◆ Exercise task
Identify all lines below that hold "wide" and collect them.

Records with scene code
+++

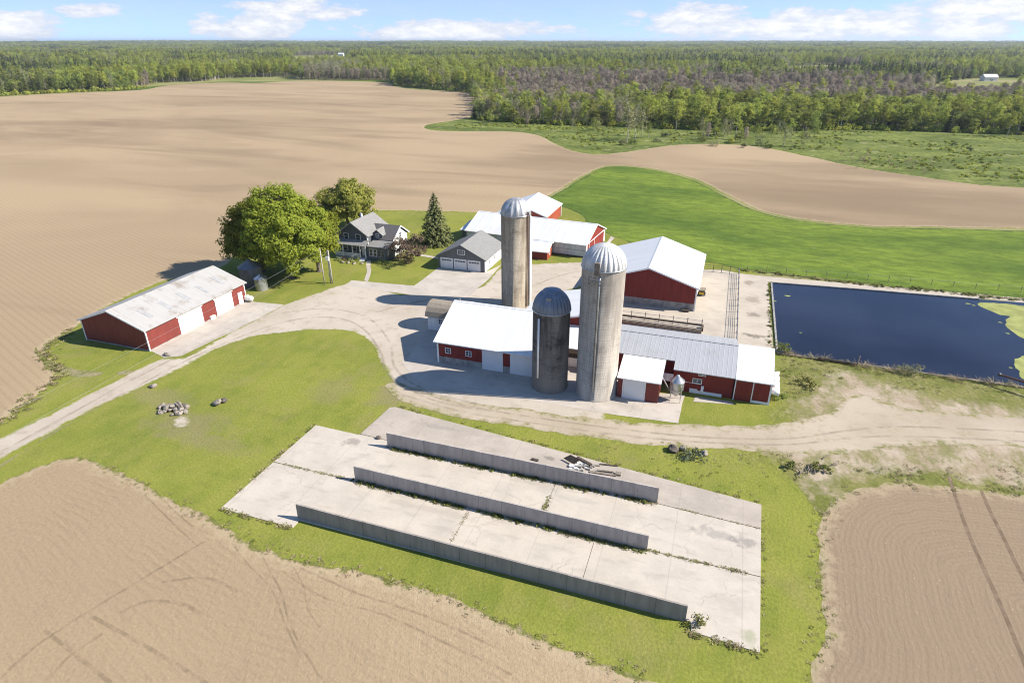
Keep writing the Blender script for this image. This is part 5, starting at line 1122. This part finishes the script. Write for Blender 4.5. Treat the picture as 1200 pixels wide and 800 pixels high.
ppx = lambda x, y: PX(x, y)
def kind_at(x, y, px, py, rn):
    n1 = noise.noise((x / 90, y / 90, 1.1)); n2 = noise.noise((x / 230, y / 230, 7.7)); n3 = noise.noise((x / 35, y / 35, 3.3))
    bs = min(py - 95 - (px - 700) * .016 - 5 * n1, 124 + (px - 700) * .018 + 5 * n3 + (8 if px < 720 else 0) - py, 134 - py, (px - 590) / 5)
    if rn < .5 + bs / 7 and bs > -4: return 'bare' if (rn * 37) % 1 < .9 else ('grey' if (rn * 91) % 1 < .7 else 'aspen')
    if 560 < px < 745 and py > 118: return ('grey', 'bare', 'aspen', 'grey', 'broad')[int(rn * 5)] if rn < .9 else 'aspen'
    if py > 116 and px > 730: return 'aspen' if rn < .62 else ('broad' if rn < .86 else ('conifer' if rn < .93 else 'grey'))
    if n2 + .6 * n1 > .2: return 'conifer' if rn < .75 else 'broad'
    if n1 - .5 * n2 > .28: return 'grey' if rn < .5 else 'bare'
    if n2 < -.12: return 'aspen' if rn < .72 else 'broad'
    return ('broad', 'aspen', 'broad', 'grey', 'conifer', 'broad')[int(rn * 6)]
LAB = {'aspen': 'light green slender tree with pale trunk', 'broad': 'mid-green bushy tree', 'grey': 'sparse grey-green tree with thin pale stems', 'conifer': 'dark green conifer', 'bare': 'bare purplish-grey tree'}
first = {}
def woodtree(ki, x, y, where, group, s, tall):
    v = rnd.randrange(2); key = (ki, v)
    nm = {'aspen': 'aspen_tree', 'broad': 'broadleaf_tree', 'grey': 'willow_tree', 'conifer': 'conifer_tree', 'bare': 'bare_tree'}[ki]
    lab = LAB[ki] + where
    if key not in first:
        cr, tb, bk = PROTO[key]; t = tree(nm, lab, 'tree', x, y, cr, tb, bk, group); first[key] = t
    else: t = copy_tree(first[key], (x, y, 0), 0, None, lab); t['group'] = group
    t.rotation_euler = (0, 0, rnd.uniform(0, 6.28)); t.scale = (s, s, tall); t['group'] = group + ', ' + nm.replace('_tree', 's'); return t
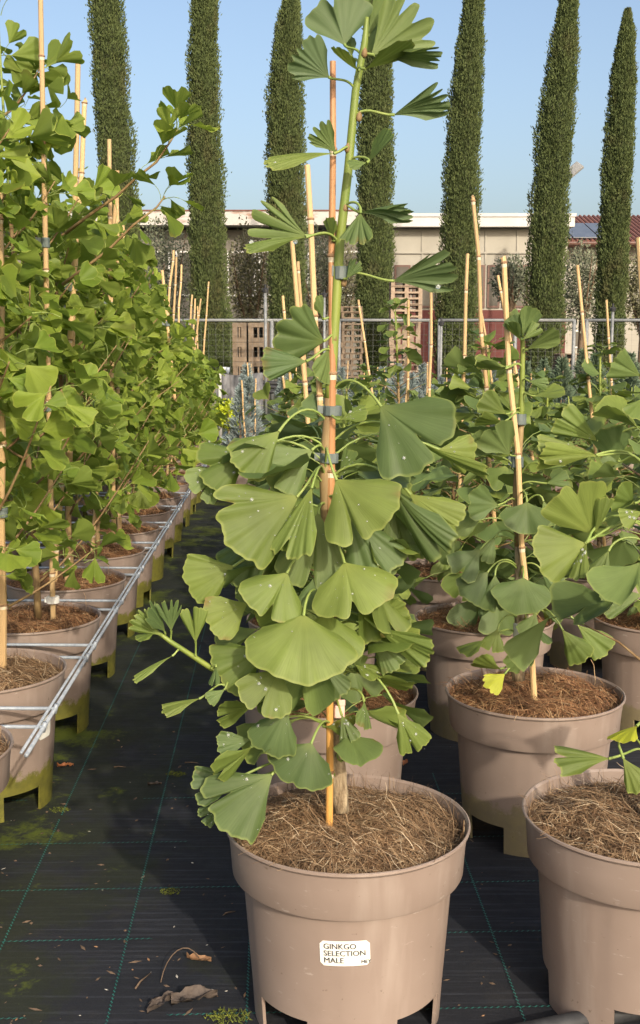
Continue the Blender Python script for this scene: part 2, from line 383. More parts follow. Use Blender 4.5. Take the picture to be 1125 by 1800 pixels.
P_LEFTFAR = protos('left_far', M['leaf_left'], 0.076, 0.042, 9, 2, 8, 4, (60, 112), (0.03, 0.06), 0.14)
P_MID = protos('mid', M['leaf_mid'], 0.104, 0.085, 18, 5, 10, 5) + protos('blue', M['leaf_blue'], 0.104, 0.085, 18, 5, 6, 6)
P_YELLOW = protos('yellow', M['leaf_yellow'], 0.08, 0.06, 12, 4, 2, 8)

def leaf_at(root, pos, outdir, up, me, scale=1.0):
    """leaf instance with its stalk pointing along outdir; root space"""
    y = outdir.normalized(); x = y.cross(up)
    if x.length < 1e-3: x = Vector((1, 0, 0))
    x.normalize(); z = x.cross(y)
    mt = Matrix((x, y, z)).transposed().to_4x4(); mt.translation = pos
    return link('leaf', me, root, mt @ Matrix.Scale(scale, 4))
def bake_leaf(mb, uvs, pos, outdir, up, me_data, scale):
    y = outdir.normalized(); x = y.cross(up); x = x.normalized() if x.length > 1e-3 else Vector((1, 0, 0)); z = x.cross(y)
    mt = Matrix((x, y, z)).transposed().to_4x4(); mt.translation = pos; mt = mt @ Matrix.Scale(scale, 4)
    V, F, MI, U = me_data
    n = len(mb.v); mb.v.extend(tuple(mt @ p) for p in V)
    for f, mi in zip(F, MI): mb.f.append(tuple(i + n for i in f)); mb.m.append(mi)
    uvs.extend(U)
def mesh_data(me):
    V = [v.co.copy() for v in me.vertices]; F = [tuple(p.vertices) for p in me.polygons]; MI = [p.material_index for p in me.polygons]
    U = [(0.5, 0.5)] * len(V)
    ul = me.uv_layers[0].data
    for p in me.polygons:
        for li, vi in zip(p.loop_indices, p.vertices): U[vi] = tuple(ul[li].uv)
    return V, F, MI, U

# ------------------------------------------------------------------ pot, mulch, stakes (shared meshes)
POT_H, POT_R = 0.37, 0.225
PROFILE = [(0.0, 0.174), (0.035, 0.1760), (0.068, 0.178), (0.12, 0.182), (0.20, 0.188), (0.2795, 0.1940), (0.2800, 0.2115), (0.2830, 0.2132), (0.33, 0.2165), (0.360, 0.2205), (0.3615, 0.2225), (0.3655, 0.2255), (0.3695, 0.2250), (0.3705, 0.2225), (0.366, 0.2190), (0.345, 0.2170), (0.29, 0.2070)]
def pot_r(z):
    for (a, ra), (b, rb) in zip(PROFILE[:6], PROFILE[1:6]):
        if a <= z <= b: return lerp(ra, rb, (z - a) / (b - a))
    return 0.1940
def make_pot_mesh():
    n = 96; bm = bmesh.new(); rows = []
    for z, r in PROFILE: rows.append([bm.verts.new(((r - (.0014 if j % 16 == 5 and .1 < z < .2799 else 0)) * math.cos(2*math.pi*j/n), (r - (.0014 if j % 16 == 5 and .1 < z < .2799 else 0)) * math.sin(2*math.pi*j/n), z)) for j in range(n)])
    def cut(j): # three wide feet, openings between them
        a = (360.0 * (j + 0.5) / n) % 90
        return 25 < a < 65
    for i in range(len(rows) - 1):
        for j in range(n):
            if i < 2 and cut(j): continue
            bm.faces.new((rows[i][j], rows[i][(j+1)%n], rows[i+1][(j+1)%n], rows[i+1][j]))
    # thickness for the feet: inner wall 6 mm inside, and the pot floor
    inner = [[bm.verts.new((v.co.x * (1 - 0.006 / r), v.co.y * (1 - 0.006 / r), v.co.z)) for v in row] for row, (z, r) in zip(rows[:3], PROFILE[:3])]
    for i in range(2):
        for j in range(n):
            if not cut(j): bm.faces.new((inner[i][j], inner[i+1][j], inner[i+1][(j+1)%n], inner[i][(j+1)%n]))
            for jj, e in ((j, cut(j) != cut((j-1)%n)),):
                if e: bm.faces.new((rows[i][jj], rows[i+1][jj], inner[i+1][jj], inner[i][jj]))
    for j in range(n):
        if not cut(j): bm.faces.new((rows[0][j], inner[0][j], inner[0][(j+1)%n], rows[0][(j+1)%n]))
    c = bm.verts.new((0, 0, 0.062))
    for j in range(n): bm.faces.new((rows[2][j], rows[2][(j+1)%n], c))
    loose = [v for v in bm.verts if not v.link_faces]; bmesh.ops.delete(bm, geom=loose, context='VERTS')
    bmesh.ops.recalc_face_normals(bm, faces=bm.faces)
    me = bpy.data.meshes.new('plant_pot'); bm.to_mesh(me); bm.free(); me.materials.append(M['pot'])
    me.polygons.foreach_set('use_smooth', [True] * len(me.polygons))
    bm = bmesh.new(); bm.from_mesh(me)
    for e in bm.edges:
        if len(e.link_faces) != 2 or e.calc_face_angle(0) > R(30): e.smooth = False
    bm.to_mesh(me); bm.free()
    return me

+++

◆ Result of the exercise
Keep writing the Blender script for this image. This is part 5, starting at line 1122. This part finishes the script. Write for Blender 4.5. Treat the picture as 1200 pixels wide and 800 pixels high.
    def cut(j): # three wide feet, openings between them